Pero el Señor nos ama. El Señor a nosotros también nos está regalando su amor a
través del amor de cuantos nos rodean. Sepamos ver la mano del Señor.
Y además el Señor nos ha regalado a María, su Madre, la
Madre de Dios, que es también nuestra madre a la que queremos amar con todo
nuestro corazón. María, la Madre del Señor que está ahí delante de nuestros
ojos enseñándonos tantas cosas con su vida, siendo un estímulo grande en el
camino de nuestra santidad y superación personal, pero que también nos está
alcanzando la gracia del Señor con su poderosa intercesión maternal.
En la octava de la Navidad hoy estamos celebrando a
María pero no somos ajenos al discurrir de la vida y de los tiempos en este día
que es también el comienzo del Año. Es un día en que todos se felicitan y se
desean lo mejor para el año nuevo. Es un día en que imploramos las bendiciones
del Señor para nosotros y para nuestro mundo. Que el Señor vuelva su rostro
sobre nosotros, como nos decía la bendición de libro de los Números, porque
bien que necesitamos su favor y su gracia. No vamos ahora a hacer aquí un
listado de cuantos problemas afectan a nuestro mundo que todos somos bien
conscientes de ello, pero sí pedimos la gracia y la bendición del Señor para
que los hombres tengamos la sabiduría de encontrar los caminos que nos
conduzcan por caminos de luz, nos conduzca por caminos de paz y de progreso para
todos para que nadie sufra, para que todos en verdad tengan una vida digna.

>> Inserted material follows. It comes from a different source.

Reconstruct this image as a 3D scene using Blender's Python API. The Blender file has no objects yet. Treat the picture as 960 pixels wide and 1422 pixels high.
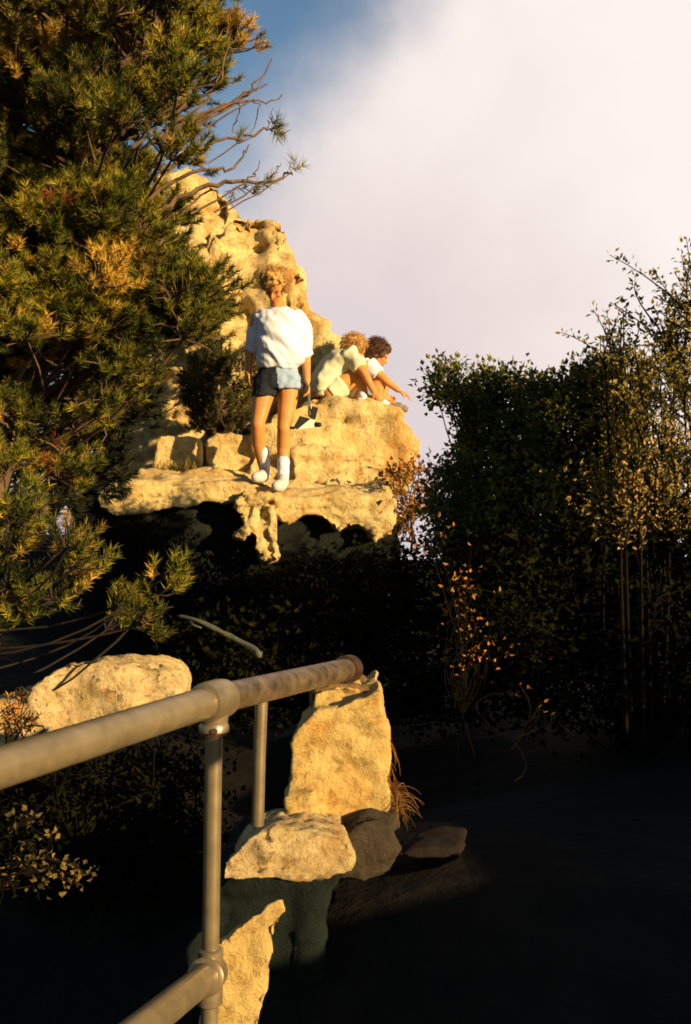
import bpy, bmesh, math, random
import numpy as np
from mathutils import Vector, Matrix, noise

R = math.radians
SC = bpy.context.scene
COL = SC.collection

# ------------------------------------------------------------------ camera
EYE = 1.6
FPX = 1500.0            # focal length in pixels of the 960 x 1422 photograph
cam_d = bpy.data.cameras.new("camera")
cam = bpy.data.objects.new("camera", cam_d)
COL.objects.link(cam)
cam.location = (0, 0, EYE)
cam.rotation_euler = (R(90), 0, 0)
cam_d.sensor_fit = 'VERTICAL'
cam_d.sensor_height = 36
cam_d.lens = 36 * FPX / 1422
cam_d.clip_start = 0.05
cam_d.clip_end = 3000
cam_d.dof.use_dof = True
cam_d.dof.focus_distance = 4.2
cam_d.dof.aperture_fstop = 14.0
SC.camera = cam

# ------------------------------------------------------------------ light
SUN_AZ, SUN_EL = R(50), R(13)          # azimuth to the right of straight behind the camera
SH = np.array([math.sin(SUN_AZ), -math.cos(SUN_AZ), 0.0])          # horizontal direction towards the sun
SUND = np.array([SH[0] * math.cos(SUN_EL), SH[1] * math.cos(SUN_EL), math.sin(SUN_EL)])
sun_d = bpy.data.lights.new("sun", 'SUN')
sun_d.energy = 5.0
sun_d.angle = R(0.5)
sun_d.color = (1.0, 0.74, 0.40)
sun = bpy.data.objects.new("sun", sun_d)
COL.objects.link(sun)
sun.rotation_euler = Vector(SUND).to_track_quat('Z', 'Y').to_euler()

world = bpy.data.worlds.new("World")
SC.world = world
world.use_nodes = True
wt = world.node_tree
wt.nodes.clear()


def wn(t, **k):
    n = wt.nodes.new(t)
    for a, b in k.items():
        setattr(n, a, b)
    return n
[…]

Este día primero del Año desde hace mucho tiempo que ha
convertido en la Iglesia en una Jornada de oración por la paz. Es la paz
anunciada por los ángeles en el nacimiento de Jesús porque para todos es la
paz, porque todos somos amados de Dios. Como siempre el Papa nos ha enviado un
hermoso mensaje para esta Jornada de la Paz con el título ‘educar a los jóvenes en la
justicia y en la paz’.
No podemos detenernos aquí con todo detalle en dicho
mensaje y solo entresacamos algunos párrafos. ‘La paz es fruto
de la justicia y efecto de la caridad. Y es ante todo don de Dios. Los
cristianos creemos que Cristo es nuestra verdadera paz: en Él, en su cruz, Dios
ha reconciliado consigo al mundo y ha destruido las barreras que nos separaban
a unos de otros (cf. Ef. 2,14-18); en Él, hay una única familia reconciliada en
el amor. Pero la paz no es sólo un don que se recibe, sino también una obra que
se ha de construir. Para ser verdaderamente constructores de la paz, debemos
ser educados en la compasión, la solidaridad, la colaboración, la fraternidad…
«Bienaventurados los que
trabajan por la paz, porque ellos serán llamados hijos de Dios» (Mt 5,9). La
paz para todos nace de la justicia de cada uno y ninguno puede eludir este
compromiso esencial de promover la justicia, según las propias competencias y
responsabilidades. Invito de modo particular a los jóvenes, que mantienen
siempre viva la tensión hacia los ideales, a tener la paciencia y constancia de
buscar la justicia y la paz, de cultivar el gusto por lo que es justo y
verdadero, aun cuando esto pueda comportar sacrificio e ir contracorriente.
A todos
vosotros, hombres y mujeres preocupados por la causa de la paz. La paz no es un
bien ya logrado, sino una meta a la que todos debemos aspirar. Miremos con
mayor esperanza al futuro, animémonos mutuamente en nuestro camino, trabajemos
para dar a nuestro mundo un rostro más humano y fraterno y sintámonos unidos en
la responsabilidad respecto a las jóvenes generaciones de hoy y del mañana,
particularmente en educarlas a ser pacíficas y artífices de paz’.
Que
el Señor vuelva su rostro sobre nosotros y nos conceda su paz. María, Madre y
Reina de la paz nos la alcance del Señor.